The problem
Images must not appear in your copy; reproduce every other part of the records exactly.

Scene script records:
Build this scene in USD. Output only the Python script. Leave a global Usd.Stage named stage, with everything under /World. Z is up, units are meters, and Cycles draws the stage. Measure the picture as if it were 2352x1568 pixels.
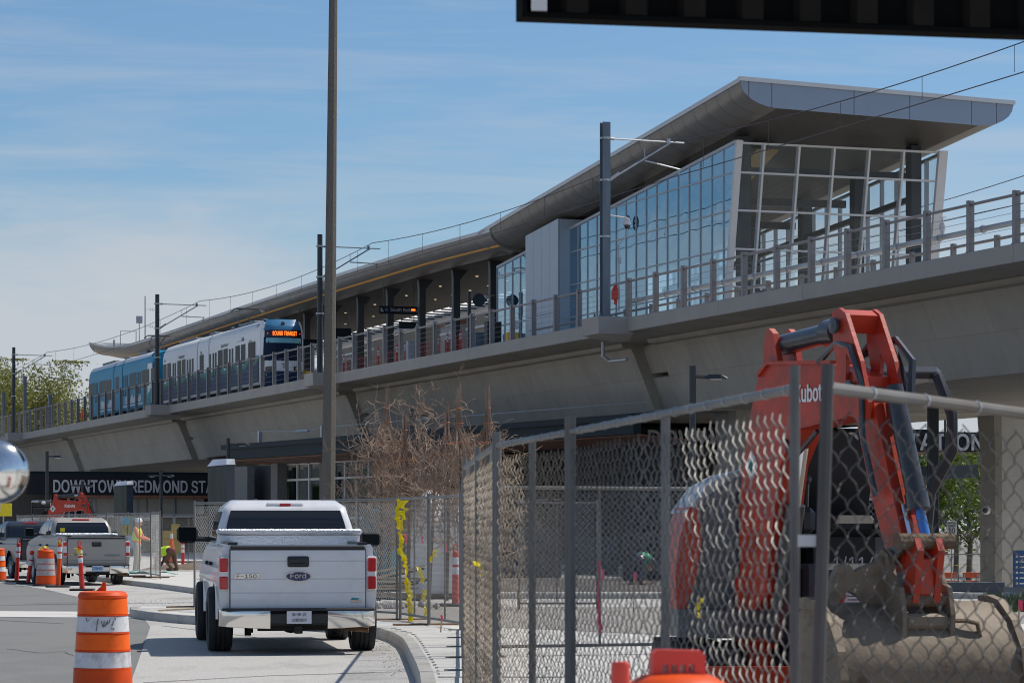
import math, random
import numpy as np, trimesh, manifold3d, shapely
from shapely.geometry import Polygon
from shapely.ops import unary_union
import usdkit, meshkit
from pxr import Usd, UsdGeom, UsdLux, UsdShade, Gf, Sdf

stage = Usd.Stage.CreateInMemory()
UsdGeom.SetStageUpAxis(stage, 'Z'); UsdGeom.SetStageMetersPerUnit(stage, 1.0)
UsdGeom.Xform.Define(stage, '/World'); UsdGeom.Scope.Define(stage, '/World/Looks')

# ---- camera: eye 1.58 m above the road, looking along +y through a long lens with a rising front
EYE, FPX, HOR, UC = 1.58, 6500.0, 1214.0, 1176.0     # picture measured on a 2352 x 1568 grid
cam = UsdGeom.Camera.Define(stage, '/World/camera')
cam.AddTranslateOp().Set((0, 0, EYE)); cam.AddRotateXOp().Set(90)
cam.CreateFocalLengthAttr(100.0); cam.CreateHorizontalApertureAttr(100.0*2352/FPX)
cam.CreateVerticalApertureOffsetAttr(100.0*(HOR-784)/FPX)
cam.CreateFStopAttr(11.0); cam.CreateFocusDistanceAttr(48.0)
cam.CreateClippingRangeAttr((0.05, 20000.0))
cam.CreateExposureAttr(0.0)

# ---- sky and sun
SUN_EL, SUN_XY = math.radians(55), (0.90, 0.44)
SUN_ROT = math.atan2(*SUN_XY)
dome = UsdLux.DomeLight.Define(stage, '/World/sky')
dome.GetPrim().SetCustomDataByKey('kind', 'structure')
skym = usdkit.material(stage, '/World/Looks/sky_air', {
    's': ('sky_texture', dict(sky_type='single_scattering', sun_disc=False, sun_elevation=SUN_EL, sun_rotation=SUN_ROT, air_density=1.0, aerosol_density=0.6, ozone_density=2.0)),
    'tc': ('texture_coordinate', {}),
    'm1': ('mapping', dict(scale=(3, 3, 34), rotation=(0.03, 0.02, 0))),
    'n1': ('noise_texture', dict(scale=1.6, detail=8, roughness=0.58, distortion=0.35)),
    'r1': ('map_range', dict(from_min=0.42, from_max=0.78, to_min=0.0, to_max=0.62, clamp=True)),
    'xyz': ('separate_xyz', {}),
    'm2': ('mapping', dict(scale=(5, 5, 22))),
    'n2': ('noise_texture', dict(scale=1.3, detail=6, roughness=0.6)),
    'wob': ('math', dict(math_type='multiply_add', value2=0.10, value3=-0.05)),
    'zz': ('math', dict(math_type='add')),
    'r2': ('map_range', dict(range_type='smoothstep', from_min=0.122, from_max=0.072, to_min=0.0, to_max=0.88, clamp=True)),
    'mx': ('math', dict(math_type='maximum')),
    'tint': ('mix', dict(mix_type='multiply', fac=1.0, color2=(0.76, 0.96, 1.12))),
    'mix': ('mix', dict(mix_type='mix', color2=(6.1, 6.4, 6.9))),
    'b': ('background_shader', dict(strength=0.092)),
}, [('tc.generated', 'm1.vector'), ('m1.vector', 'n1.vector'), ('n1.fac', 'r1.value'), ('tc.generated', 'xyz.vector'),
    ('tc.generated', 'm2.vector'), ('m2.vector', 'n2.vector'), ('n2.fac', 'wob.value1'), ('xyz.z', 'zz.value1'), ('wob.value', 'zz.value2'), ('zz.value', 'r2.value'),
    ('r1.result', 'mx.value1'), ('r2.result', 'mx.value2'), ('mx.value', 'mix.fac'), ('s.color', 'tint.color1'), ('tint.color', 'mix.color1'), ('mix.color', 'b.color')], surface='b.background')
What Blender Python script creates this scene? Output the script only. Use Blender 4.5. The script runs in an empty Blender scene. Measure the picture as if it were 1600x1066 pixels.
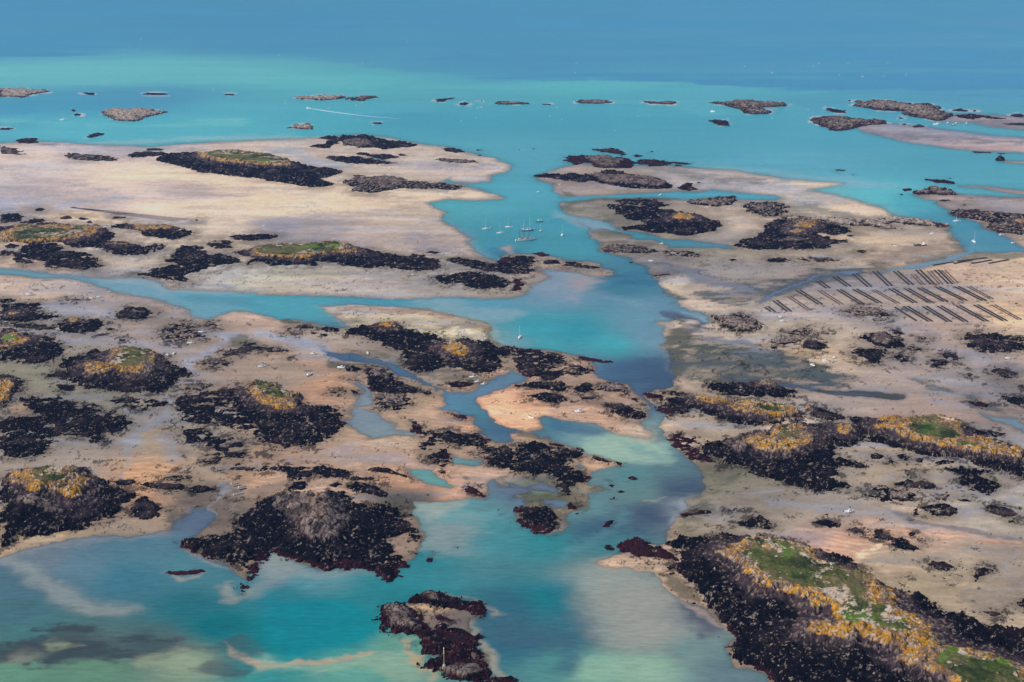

The solution
Build this scene in USD. Output only the Python script. Leave a global Usd.Stage named stage, with everything under /World. Z is up, units are meters, and Cycles draws the stage. Measure the picture as if it were 2352x1568 pixels.
import math, random
import numpy as np, trimesh, manifold3d, shapely
from shapely.geometry import Polygon
from shapely.ops import unary_union
import usdkit, meshkit
from pxr import Usd, UsdGeom, UsdLux, UsdShade, Gf, Sdf

stage = Usd.Stage.CreateInMemory()
UsdGeom.SetStageUpAxis(stage, 'Z'); UsdGeom.SetStageMetersPerUnit(stage, 1.0)
UsdGeom.Xform.Define(stage, '/World'); UsdGeom.Scope.Define(stage, '/World/Looks')

# ---- camera: eye 1.58 m above the road, looking along +y through a long lens with a rising front
EYE, FPX, HOR, UC = 1.58, 6500.0, 1214.0, 1176.0     # picture measured on a 2352 x 1568 grid
cam = UsdGeom.Camera.Define(stage, '/World/camera')
cam.AddTranslateOp().Set((0, 0, EYE)); cam.AddRotateXOp().Set(90)
cam.CreateFocalLengthAttr(100.0); cam.CreateHorizontalApertureAttr(100.0*2352/FPX)
cam.CreateVerticalApertureOffsetAttr(100.0*(HOR-784)/FPX)
cam.CreateFStopAttr(11.0); cam.CreateFocusDistanceAttr(48.0)
cam.CreateClippingRangeAttr((0.05, 20000.0))
cam.CreateExposureAttr(0.0)

# ---- sky and sun
SUN_EL, SUN_XY = math.radians(55), (0.90, 0.44)
SUN_ROT = math.atan2(*SUN_XY)
dome = UsdLux.DomeLight.Define(stage, '/World/sky')
dome.GetPrim().SetCustomDataByKey('kind', 'structure')
skym = usdkit.material(stage, '/World/Looks/sky_air', {
    's': ('sky_texture', dict(sky_type='single_scattering', sun_disc=False, sun_elevation=SUN_EL, sun_rotation=SUN_ROT, air_density=1.0, aerosol_density=0.6, ozone_density=2.0)),
    'tc': ('texture_coordinate', {}),
    'm1': ('mapping', dict(scale=(3, 3, 34), rotation=(0.03, 0.02, 0))),
    'n1': ('noise_texture', dict(scale=1.6, detail=8, roughness=0.58, distortion=0.35)),
    'r1': ('map_range', dict(from_min=0.42, from_max=0.78, to_min=0.0, to_max=0.62, clamp=True)),
    'xyz': ('separate_xyz', {}),
    'm2': ('mapping', dict(scale=(5, 5, 22))),
    'n2': ('noise_texture', dict(scale=1.3, detail=6, roughness=0.6)),
    'wob': ('math', dict(math_type='multiply_add', value2=0.10, value3=-0.05)),
    'zz': ('math', dict(math_type='add')),
    'r2': ('map_range', dict(range_type='smoothstep', from_min=0.122, from_max=0.072, to_min=0.0, to_max=0.88, clamp=True)),
    'mx': ('math', dict(math_type='maximum')),
    'tint': ('mix', dict(mix_type='multiply', fac=1.0, color2=(0.76, 0.96, 1.12))),
    'mix': ('mix', dict(mix_type='mix', color2=(6.1, 6.4, 6.9))),
    'b': ('background_shader', dict(strength=0.092)),
}, [('tc.generated', 'm1.vector'), ('m1.vector', 'n1.vector'), ('n1.fac', 'r1.value'), ('tc.generated', 'xyz.vector'),
    ('tc.generated', 'm2.vector'), ('m2.vector', 'n2.vector'), ('n2.fac', 'wob.value1'), ('xyz.z', 'zz.value1'), ('wob.value', 'zz.value2'), ('zz.value', 'r2.value'),
    ('r1.result', 'mx.value1'), ('r2.result', 'mx.value2'), ('mx.value', 'mix.fac'), ('s.color', 'tint.color1'), ('tint.color', 'mix.color1'), ('mix.color', 'b.color')], surface='b.background')
What Blender Python script creates this scene? Output the script only. Use Blender 4.5. The script runs in an empty Blender scene. Measure the picture as if it were 1600x1066 pixels.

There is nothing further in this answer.